Aim of the task >>
Filter this data down to the lines that hold "image", and copy them.

Dataset extract >>
+-------+
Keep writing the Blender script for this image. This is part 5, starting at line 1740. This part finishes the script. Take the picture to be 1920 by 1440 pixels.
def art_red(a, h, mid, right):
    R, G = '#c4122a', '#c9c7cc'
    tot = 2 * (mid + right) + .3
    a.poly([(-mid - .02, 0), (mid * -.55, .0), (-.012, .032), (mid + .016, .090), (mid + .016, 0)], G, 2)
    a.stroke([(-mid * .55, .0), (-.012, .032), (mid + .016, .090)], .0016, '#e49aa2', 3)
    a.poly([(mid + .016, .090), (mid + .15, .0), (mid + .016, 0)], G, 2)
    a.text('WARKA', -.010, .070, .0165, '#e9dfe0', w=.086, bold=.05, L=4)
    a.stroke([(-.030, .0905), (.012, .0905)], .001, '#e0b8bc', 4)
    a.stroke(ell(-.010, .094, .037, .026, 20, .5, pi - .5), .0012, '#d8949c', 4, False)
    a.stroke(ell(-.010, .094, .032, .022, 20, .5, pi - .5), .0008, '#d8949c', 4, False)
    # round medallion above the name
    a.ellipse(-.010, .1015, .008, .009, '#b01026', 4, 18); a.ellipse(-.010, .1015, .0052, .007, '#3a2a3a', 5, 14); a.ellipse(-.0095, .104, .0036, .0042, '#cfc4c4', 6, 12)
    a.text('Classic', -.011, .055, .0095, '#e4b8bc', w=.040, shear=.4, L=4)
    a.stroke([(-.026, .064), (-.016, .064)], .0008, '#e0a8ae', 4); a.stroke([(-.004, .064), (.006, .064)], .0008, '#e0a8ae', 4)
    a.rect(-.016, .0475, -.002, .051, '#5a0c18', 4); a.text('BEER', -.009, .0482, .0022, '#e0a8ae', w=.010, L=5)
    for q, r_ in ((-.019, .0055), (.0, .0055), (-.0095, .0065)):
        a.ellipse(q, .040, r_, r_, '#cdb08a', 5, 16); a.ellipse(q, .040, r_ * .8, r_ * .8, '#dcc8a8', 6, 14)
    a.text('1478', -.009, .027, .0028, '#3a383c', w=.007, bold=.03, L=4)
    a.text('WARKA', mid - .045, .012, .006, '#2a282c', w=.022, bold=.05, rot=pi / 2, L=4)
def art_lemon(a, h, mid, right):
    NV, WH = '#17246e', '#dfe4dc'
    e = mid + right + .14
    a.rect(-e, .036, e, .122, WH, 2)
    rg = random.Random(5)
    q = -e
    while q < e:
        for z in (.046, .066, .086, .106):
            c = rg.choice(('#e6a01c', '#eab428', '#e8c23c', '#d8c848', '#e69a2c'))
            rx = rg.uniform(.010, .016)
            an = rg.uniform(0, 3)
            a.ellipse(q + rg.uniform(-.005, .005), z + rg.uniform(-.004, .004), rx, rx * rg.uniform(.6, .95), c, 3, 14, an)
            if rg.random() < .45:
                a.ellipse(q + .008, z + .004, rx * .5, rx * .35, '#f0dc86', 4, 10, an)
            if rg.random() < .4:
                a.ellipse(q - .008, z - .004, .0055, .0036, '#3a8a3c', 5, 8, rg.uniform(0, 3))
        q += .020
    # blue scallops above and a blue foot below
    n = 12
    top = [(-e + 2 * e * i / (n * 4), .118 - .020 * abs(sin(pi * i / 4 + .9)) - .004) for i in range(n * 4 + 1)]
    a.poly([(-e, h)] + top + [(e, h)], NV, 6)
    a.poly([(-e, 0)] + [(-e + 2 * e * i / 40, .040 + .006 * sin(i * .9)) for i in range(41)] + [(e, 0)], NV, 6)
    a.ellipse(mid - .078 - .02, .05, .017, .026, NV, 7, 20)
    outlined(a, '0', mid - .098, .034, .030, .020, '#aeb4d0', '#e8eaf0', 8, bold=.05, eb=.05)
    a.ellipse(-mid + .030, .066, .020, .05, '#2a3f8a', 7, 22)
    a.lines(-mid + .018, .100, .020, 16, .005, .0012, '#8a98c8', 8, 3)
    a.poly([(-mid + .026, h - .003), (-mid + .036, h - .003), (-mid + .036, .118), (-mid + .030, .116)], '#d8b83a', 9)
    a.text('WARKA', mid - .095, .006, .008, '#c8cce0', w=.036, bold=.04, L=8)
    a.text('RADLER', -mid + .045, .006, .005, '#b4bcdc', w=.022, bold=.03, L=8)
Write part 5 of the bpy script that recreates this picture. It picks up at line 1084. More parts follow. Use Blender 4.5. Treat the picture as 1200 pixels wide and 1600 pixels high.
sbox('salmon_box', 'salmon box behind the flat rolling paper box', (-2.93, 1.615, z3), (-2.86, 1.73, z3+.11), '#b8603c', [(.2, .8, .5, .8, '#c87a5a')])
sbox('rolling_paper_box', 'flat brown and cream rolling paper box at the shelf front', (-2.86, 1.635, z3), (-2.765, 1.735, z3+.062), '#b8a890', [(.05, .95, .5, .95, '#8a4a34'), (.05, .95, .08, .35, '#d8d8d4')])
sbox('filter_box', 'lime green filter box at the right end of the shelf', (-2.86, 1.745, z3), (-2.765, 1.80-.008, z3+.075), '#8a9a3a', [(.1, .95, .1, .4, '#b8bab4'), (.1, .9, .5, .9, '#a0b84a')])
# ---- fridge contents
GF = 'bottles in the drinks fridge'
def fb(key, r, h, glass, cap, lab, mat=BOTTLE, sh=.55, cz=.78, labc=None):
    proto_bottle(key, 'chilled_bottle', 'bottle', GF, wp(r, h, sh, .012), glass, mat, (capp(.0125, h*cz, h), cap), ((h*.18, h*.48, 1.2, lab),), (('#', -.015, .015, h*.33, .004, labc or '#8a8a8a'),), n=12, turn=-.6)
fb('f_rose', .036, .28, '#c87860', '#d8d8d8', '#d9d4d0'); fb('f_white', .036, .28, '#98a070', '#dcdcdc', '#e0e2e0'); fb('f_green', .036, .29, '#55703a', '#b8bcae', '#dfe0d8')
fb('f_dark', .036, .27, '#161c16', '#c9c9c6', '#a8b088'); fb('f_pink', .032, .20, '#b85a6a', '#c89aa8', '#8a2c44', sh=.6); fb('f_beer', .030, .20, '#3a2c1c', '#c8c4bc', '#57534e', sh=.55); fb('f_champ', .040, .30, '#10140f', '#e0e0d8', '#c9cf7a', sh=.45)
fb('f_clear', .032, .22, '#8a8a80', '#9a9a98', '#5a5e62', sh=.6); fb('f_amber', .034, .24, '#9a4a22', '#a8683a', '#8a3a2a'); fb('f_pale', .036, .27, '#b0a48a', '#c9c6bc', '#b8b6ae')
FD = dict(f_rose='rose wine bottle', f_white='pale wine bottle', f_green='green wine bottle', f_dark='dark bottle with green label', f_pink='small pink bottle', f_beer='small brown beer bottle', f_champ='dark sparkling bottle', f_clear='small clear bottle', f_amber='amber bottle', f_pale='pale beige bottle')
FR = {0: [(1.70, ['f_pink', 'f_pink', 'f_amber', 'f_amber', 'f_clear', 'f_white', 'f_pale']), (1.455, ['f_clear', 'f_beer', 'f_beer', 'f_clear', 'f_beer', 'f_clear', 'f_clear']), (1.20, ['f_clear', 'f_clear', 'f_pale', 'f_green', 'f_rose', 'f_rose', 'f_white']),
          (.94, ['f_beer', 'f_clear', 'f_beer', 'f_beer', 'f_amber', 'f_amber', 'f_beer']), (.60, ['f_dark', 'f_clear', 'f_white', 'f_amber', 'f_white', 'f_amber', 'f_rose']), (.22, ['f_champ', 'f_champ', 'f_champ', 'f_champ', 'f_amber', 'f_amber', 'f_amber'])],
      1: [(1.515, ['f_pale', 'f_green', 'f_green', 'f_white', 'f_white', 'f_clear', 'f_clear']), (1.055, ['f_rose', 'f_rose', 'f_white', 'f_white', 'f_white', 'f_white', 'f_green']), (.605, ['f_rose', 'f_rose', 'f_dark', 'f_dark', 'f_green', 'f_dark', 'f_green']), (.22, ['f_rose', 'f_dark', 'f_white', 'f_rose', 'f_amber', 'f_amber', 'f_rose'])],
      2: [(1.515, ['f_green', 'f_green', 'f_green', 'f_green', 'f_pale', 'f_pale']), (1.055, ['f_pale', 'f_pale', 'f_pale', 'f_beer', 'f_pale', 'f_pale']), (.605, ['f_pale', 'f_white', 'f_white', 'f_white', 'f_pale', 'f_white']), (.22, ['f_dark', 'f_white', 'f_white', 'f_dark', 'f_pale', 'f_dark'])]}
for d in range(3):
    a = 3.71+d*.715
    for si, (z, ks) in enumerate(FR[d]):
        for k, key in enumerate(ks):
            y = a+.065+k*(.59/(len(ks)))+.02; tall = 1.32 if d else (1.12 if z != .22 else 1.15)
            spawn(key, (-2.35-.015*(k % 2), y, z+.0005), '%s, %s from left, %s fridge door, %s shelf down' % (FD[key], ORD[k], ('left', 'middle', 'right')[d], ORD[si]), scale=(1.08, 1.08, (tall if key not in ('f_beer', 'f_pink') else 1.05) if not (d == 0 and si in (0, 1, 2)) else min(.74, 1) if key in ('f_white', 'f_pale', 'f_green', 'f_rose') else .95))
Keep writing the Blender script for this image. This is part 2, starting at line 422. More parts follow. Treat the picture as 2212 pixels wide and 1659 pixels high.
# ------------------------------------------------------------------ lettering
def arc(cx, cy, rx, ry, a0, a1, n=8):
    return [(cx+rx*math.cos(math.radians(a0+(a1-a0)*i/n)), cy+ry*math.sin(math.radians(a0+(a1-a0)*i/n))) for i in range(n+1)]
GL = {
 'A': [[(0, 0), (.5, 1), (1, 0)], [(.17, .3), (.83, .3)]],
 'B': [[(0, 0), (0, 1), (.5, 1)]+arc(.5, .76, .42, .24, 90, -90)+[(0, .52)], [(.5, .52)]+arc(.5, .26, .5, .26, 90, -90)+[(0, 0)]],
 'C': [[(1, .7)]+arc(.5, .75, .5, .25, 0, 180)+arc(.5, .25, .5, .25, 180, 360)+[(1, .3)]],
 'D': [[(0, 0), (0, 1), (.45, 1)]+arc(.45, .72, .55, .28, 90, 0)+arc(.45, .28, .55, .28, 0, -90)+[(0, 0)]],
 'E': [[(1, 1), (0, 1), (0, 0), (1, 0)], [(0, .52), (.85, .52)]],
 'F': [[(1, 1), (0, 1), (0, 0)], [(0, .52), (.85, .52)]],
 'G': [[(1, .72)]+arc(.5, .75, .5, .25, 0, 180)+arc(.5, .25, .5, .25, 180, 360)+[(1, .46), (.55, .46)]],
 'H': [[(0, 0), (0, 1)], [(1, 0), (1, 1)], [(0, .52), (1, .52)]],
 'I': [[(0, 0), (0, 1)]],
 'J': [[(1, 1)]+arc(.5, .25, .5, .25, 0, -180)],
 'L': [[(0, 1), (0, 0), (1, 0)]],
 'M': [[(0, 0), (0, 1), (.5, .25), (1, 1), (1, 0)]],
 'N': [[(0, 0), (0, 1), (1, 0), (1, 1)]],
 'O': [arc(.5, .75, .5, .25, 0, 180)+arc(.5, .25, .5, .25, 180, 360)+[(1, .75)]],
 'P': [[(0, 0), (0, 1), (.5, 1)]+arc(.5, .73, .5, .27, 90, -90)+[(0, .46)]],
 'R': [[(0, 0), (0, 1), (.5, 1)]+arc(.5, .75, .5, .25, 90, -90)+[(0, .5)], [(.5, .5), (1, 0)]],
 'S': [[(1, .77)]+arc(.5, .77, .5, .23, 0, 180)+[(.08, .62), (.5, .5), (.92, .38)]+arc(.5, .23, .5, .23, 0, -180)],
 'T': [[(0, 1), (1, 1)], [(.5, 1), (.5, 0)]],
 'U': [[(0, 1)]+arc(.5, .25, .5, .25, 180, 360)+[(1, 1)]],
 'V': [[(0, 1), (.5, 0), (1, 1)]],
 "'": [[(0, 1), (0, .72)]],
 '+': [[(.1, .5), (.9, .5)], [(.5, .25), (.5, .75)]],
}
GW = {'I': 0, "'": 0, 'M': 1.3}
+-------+
Solution below >>
Keep writing the Blender script for this image. This is part 5, starting at line 1740. This part finishes the script. Take the picture to be 1920 by 1440 pixels.
Keep writing the Blender script for this image. This is part 2, starting at line 422. More parts follow. Treat the picture as 2212 pixels wide and 1659 pixels high.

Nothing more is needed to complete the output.